Short problem:
What lies from the line containing "scene starts empty." through the line containing "return (lin(r), lin(g), lin(b), 1.0)"? Print exactly those lines, with both ends, and no others.

Rows from a 3D scene dataset:
--*--
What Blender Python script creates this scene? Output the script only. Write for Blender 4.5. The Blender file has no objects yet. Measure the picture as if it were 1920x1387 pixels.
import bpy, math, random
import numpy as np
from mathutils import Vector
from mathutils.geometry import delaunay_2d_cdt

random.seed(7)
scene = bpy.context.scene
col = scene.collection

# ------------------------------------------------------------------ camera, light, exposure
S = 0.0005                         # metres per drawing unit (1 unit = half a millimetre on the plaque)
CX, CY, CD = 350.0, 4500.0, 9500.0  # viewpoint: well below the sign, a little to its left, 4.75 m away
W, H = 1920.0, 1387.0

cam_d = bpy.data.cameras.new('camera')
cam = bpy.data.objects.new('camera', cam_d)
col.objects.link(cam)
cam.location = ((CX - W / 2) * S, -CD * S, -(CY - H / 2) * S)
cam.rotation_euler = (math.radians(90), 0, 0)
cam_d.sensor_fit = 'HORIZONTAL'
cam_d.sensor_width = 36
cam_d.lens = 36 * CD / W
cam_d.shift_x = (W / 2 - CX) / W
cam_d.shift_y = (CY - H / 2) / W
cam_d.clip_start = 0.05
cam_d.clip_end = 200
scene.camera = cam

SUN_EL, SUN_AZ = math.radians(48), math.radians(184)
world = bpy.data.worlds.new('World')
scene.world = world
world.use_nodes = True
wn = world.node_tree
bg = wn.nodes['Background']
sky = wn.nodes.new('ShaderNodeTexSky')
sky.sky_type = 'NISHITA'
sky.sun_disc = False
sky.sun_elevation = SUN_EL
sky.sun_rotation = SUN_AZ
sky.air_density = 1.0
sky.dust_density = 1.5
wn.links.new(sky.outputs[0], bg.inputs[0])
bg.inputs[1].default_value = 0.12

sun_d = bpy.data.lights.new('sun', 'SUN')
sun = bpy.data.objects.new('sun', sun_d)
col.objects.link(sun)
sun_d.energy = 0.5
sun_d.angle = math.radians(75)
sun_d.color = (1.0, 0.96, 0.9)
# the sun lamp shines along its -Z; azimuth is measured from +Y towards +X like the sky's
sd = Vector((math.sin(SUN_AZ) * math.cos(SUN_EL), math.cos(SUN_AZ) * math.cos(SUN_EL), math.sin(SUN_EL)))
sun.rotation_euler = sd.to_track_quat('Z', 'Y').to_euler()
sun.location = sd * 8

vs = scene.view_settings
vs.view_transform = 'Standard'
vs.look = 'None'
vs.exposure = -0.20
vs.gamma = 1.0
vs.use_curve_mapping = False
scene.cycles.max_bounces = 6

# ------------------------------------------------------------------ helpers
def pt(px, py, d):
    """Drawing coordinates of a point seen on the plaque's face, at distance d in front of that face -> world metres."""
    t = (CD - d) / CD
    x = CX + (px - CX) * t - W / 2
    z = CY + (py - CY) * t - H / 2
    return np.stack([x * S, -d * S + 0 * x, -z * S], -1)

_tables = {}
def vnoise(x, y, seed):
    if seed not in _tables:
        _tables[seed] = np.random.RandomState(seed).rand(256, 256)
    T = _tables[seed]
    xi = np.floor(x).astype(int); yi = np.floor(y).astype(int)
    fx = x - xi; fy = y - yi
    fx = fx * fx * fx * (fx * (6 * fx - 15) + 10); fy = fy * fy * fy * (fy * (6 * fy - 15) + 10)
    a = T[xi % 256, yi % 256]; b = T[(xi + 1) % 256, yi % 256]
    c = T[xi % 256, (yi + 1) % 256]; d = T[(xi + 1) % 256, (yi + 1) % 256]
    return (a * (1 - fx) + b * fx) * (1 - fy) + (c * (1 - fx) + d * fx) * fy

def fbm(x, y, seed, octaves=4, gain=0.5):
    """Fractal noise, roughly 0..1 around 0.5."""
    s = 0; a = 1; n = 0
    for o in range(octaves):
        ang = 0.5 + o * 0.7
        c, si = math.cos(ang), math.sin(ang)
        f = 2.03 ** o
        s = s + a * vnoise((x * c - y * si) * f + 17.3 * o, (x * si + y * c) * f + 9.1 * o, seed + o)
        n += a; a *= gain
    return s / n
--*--
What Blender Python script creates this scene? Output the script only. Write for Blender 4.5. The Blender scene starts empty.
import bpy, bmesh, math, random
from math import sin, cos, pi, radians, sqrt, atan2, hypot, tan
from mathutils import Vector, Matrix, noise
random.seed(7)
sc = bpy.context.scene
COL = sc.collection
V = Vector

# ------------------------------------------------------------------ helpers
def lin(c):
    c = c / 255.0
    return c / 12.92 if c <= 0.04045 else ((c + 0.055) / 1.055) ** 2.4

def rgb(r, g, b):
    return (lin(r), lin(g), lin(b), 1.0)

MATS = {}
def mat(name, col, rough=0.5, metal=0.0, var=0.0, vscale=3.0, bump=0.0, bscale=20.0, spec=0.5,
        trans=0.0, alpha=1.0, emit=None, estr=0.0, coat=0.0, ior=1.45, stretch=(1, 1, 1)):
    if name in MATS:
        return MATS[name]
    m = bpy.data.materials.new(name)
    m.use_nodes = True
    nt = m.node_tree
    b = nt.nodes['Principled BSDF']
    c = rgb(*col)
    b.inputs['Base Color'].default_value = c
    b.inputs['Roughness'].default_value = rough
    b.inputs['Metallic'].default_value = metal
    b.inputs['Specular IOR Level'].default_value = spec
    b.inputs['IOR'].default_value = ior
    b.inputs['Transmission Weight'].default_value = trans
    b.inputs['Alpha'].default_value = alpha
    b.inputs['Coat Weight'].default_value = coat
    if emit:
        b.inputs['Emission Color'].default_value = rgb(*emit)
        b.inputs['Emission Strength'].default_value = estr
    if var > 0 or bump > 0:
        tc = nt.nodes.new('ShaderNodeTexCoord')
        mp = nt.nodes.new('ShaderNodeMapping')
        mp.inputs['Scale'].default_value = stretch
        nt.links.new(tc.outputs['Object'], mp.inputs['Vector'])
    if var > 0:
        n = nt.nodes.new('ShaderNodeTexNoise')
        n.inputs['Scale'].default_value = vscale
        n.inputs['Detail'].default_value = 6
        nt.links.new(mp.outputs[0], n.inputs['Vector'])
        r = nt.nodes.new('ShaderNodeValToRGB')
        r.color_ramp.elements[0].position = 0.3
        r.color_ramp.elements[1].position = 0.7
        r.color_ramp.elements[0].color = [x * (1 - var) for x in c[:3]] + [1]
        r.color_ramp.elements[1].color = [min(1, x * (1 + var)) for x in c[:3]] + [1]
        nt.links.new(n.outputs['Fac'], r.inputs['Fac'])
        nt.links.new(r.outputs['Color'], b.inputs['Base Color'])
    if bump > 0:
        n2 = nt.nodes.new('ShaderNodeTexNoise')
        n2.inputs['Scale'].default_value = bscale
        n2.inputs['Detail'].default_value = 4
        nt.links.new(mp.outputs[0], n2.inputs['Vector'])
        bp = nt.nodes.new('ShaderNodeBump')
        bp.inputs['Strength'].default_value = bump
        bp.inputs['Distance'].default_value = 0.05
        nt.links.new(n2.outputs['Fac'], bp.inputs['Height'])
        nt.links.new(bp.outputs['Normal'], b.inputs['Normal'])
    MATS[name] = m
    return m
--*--
Task response:
What Blender Python script creates this scene? Output the script only. Write for Blender 4.5. The Blender scene starts empty.
import bpy, bmesh, math, random
from math import sin, cos, pi, radians, sqrt, atan2, hypot, tan
from mathutils import Vector, Matrix, noise
random.seed(7)
sc = bpy.context.scene
COL = sc.collection
V = Vector

# ------------------------------------------------------------------ helpers
def lin(c):
    c = c / 255.0
    return c / 12.92 if c <= 0.04045 else ((c + 0.055) / 1.055) ** 2.4

def rgb(r, g, b):
    return (lin(r), lin(g), lin(b), 1.0)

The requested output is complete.